In 1936, he was one of a number of performers and celebrities to appear as caricatures in the Walt Disney Production of Mickey's Polo Team. Harpo was part of a team of polo-playing movie stars which included Charlie Chaplin and Laurel and Hardy. His mount was an ostrich. Walt Disney would later have Harpo (with Groucho and Chico) appear as one of King Cole's "Fiddlers Three" in the Silly Symphony Mother Goose Goes Hollywood.

Harpo was also caricatured in Sock-A-Bye Baby (1934), an early episode of the Popeye cartoon series created by Fleischer Studios. Harpo is playing the harp, and wakes up Popeye's baby, and then Popeye kills him. (After Popeye hits him, a halo appears over his head and he floats to the sky.)

Friz Freleng's 1936 Merrie Melodies cartoon The Coo-Coo Nut Grove caricatures Harpo and gives him a red beak. When he first appears, he is chasing a woman, but the woman later turns out to be Groucho.

Harpo also took an interest in painting, and a few of his works can be seen in his autobiography. In the book, Marx tells a story about how he tried to paint a nude female model, but froze up because he simply did not know how to paint properly. The model took pity on him, however, showing him a few basic strokes with a brush, until finally Harpo (fully clothed) took the model's place as the subject and the naked woman painted his portrait.

In 1955, Harpo made an appearance on the sitcom I Love Lucy, in which they re-enacted the famous mirror scene from the Marx Brothers movie Duck Soup (1933). In this scene, they are both supposed to be Harpo, not Groucho; he stays the same and Lucille Ball is dressed as him. About this time, he also appeared on NBC's The Martha Raye Show.

Harpo recorded an album of harp music for RCA Victor (Harp by Harpo, 1952) and two for Mercury Records (Harpo in Hi-Fi, 1957; Harpo at Work, 1958).

Marx made a number of television appearances in the 1960s.
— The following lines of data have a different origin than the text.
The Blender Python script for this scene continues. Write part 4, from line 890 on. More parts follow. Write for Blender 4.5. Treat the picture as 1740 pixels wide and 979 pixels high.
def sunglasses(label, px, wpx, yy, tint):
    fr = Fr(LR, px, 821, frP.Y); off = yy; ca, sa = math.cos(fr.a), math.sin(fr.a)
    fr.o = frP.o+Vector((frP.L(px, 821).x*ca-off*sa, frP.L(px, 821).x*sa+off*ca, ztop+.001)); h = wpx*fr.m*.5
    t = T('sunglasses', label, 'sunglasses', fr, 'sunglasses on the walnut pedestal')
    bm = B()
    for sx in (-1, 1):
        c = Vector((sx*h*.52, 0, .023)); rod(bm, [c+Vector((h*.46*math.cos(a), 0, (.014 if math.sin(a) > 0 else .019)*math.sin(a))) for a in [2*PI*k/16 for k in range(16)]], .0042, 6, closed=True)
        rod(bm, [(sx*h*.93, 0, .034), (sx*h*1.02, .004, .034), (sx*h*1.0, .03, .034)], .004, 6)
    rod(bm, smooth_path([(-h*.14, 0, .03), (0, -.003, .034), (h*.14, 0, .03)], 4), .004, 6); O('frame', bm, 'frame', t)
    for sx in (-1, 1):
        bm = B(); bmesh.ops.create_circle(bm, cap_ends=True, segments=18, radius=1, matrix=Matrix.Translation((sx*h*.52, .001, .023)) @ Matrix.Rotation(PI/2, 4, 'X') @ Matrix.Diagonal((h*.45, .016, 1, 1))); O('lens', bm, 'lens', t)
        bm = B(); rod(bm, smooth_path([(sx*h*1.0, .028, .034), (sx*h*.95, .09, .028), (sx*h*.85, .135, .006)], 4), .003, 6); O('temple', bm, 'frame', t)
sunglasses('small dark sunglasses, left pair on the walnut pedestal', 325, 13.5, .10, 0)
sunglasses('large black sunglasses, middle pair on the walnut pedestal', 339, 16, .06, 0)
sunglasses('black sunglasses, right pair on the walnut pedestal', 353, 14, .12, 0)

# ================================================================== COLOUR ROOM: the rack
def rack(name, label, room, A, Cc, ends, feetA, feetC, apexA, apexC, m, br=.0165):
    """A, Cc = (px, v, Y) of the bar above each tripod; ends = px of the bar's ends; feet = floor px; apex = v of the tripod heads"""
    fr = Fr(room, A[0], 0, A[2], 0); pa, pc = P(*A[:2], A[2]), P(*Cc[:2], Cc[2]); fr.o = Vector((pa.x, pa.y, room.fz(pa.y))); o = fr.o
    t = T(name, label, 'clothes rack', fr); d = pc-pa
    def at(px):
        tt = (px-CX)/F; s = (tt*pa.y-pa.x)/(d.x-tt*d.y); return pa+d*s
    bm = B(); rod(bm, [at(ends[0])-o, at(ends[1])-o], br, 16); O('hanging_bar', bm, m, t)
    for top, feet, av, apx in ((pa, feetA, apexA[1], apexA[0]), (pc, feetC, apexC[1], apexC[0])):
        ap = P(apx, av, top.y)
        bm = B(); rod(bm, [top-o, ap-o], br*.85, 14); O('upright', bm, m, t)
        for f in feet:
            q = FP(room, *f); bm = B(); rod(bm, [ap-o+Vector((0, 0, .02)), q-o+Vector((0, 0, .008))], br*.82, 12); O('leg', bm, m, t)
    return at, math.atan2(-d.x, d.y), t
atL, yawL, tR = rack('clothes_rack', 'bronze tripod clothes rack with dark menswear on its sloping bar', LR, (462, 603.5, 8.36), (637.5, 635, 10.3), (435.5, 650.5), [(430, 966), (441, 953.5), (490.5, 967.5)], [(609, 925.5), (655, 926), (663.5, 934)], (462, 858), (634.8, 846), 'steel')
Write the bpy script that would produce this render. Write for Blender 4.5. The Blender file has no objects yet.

In 1960, he appeared with Ernest Truex in an episode of The DuPont Show with June Allyson entitled "A Silent Panic". Marx plays a deaf-mute who, as a "mechanical man" in a department store window, witnesses a gangland murder. In 1961, he made guest appearances on The Today Show, Play Your Hunch, Candid Camera, I've Got a Secret, Here's Hollywood, Art Linkletter's House Party, Groucho's quiz show You Bet Your Life, The Ed Sullivan Show, and Your Surprise Package.

In 1962 he guest-starred with Carol Burnett in an installment of the DuPont Show of the Week entitled "The Wonderful World of Toys". The show was filmed in Central Park and featured Marx playing "Autumn Leaves" on the harp. A visit to the set inspired poet Robert Lowell to compose a poem about Marx.

Marx's two final television appearances came less than a month apart in the fall of 1962. He portrayed a guardian angel on CBS's The Red Skelton Show on September 25. He guest starred as himself on October 20 in the episode "Musicale" of ABC's Mr. Smith Goes to Washington, a sitcom starring Fess Parker, based on the 1939 Frank Capra film.